<大王製紙エリエールレディスオープン最終日◇21日◇エリエールゴルフクラブ松山(愛媛県)◇6545ヤード・パー71>
2打のリードを持って迎えた最終18番。残り30センチのウイニングパットを沈めた原英莉花に笑顔はなかった。涙を流しながら、ギャラリーからの祝福の拍手に頭を下げ、右手を上げてガッツポーズ。アテストを終え、優勝インタビューを迎えても、こみあげるものを止めることはできなかった。
「この1年間ずっと苦しくて…自分の思う通りに運べなかった。体の痛みもあったなかで、優勝にたどり着けたと思ったらすごくうれしかったです」。表彰式を終え会見場に現れた時は、普段通りの明るく元気な笑顔を見せたが、勝利の後に見せた涙の理由について聞かれると、再び声を詰まらせた。
昨年は「日本女子オープン」、「JLPGAツアーチャンピオンシップリコーカップ」と公式戦2冠を達成する飛躍の一年になった。しかし一転、年を越した後は勝てない日々が続いた。それを阻害していたのは「何かしら不安を抱えていた」という“自信の喪失”。起点は、その年の12月に出場した海外メジャー「全米女子オープン」頃までさかのぼる。
海外の強豪、そして難コースを目の当たりにした原の心中に「自分に足りないものが目につくようになった」という思いが込み上げる。そこからは、その足りないものを埋めるための練習や、クラブ変更を重ねるなど試行錯誤することになったが、これが迷路の入口になってしまった。さらに今年4月に出場し、トータル9オーバーで予選落ちした「ANAインスピレーション」後には、その後も苦しめられるギックリ腰を発症。「ANAの後は腰のこともあって、自分でもよくわからない感情になりました」。ここが一番苦しかった時期だと、今振り返る。
そこからは腰をケアしながら国内ツアーを戦い、8月には「AIG女子オープン」(全英女子)にも出場。しかし納得いくような結果が出ず、「もう勝てないかもしれない」という考えすら頭をよぎった。一時は症状がおさまった腰痛も、寒くなったことで「昨日、きょうもしんどかった」と再び不安材料に。「スポーツをするうえで一番大事。もしかしたらゴルフができなくなる怖さもあります。そこと付き合いながらやらないといけない。体が資本」ということを痛感した。
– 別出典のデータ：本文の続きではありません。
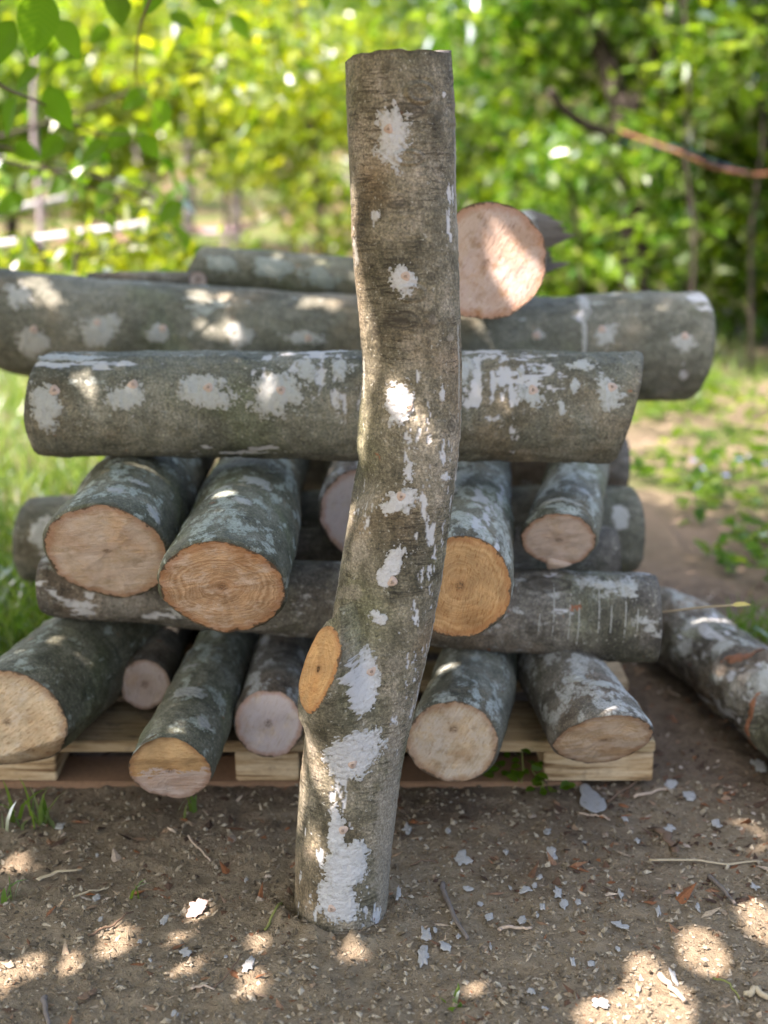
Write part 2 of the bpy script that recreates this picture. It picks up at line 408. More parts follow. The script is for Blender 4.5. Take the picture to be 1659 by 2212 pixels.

この愛媛での優勝争いも、そんな苦しみを象徴するような戦いになる。前半はなかなかチャンスも訪れず、一時は4人がトップに並ぶ大混戦に。しかし、そのなかでも「いつかバーディが来ると信じて、楽しくプレーしよう」と自信を持って勝機を待ち続けた。そして17番パー5で、ビッグプレーが生まれる。
ここでのティショットは右に曲がり、池ポチャを覚悟したほどだったが、「奇跡だと思って歩測したら、あと一歩(で池に入っていた)」とギリギリ残って、最悪の事態を回避。すると残り214ヤードから7番ウッドを振り抜き2オンに成功し、8メートルのイーグルパットを決めた。これで2打のリードを奪うと、何度も力強く右こぶしを振り下ろした。「2パットでバーディをと思ったら入ってくれた。うれしかったですね」。まさに勝負を分けるホールとなった。
「長かった」と感じさせた通算4勝目は、「長かった一日」を乗り越えてつかみとったもの。感想を聞かれた時には「幸せです。ゴルフを続けてよかった」という言葉しか出てこないほどの万感の勝利だった。そして今回のできごとについて原は「来年への希望になる1勝」と表現する。暗中模索のすえ、ようやく光が差し込んできた、そんな気分だったのではないか。来週は1年前に通算3勝目を手にしたメジャー大会を迎える。「勝つ気で挑みたいなと思います」。失いかけた自信を取り戻し、今は連覇への意気込みを力強く宣言できる。(文・間宮輝憲)
貼り付け元 <https://www.alba.co.jp/tour/news/article/no=177332?page=2>
以上、アルバニュース
2年間勝てずに苦悩していた原英莉花、勝負の世界は厳しいですね。
ジャンボ軍団の妹分の西郷真央についても初優勝が中々掴めていない。
こういう壁を乗り越えた時にゴルフのスタイルが決まることでしょう。大きく羽ばたいてほしいものです。